According to NBC Sports, Commissioner Rob Manfred continues to deny any significant changes to baseballs but doesn’t have a specific reason for all the extra dingers this year.

“I don’t think that we are ever going to have a single explanation for exactly why we’ve see so many. But players are bigger and stronger. They’re playing a little differently, in terms of the way they swing. Pitchers throw harder. The one thing I remain comfortable with: Nothing about the baseball, according to our testing, is materially different.”

Of course the 2000 season matches up with the height of the Steroids Era, so suspicions arising now about what could be causing this increase isn’t very surprising.

Manfred also acknowledged that the the league could be missing something with its current testing guidelines but it’s are doing everything it can to make sure that isn’t happening and that the steady increase in the home run rate is happening through natural player strength.

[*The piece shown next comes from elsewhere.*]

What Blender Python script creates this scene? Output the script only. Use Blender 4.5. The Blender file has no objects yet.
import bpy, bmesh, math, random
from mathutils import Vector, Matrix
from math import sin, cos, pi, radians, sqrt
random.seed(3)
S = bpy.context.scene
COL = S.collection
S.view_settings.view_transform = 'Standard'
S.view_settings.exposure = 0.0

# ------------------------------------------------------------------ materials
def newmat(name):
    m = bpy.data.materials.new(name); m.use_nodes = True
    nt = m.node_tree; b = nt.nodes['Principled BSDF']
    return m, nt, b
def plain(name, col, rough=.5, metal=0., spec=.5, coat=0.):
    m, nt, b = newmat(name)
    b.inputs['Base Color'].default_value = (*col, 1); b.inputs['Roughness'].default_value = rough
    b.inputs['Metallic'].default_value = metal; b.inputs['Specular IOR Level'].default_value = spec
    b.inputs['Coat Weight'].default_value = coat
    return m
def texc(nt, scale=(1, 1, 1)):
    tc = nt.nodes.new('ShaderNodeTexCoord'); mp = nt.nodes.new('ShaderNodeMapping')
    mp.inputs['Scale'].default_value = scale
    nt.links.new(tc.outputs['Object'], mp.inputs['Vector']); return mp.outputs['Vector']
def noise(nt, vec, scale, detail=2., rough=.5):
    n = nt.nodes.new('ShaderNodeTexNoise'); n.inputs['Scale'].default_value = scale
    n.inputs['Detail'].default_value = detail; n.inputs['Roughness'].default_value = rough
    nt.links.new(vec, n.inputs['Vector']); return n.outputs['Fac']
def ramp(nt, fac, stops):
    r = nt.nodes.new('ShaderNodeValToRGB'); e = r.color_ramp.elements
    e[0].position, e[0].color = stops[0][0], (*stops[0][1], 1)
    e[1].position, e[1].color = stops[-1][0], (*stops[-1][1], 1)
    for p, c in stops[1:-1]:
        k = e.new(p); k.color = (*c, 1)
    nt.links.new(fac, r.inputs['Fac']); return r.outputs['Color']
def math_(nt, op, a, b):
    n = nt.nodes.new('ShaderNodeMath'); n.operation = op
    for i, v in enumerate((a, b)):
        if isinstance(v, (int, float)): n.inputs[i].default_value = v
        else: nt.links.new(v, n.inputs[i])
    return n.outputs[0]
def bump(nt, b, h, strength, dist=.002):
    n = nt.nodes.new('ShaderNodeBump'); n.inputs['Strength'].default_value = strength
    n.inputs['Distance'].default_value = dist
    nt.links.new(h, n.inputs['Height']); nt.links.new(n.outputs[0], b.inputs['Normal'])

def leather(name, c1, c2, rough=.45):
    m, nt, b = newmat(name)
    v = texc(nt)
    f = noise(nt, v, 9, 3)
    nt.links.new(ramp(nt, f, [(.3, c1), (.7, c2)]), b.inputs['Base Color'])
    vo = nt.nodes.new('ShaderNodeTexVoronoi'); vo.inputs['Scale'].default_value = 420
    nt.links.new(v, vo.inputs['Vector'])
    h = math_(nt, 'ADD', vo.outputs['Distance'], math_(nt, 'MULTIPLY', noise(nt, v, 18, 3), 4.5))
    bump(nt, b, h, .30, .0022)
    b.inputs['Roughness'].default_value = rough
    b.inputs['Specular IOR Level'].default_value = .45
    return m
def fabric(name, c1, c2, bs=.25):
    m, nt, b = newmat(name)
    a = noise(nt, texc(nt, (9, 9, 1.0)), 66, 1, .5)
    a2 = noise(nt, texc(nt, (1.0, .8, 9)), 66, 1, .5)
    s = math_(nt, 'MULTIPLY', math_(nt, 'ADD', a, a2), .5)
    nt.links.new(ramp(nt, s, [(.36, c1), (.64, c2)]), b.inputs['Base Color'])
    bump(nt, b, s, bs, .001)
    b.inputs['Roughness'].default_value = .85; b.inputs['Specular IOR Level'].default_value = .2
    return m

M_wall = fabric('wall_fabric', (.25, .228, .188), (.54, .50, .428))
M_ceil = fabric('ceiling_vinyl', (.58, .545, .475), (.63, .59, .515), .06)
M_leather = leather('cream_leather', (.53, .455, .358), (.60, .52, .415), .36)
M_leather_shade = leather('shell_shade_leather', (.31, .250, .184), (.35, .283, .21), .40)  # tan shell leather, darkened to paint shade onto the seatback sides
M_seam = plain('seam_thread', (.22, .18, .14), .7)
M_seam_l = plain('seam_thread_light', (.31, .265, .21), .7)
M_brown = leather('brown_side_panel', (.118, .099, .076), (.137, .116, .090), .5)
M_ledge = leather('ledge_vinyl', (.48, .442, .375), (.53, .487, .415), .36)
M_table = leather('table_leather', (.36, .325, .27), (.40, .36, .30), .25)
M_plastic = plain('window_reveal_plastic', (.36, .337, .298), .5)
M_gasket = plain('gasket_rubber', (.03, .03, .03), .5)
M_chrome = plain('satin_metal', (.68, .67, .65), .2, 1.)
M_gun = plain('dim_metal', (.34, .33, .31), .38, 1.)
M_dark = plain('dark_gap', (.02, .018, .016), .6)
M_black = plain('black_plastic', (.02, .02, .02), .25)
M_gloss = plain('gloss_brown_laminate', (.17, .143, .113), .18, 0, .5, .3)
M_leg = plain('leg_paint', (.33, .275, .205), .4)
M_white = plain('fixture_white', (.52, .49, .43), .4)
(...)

With home runs across the league up, it’s no surprise that the number of players with a lot of home runs has also risen from last year. Before Tuesday night’s games started, 108 players had 20 home runs or more — no thanks to the Giants. That’s only three short of the 111 players with 20 home runs or more at the end of last season.

Before Tuesday, upwards of a dozen players were sitting at 18 or 19 home runs — including Boston’s Andrew Benintendi, Philadelphia’s Rhys Hoskins, and Detroit’s Ian Kinsler — so it’s safe to say that record will also fall before all is said and done.

Whatever the reason, with nearly two weeks left for more dingers to be added to the long ball ledger, this season won’t just break the record. It will shatter it completely. Home runs for everybody, with a home run cherry on top for good measure!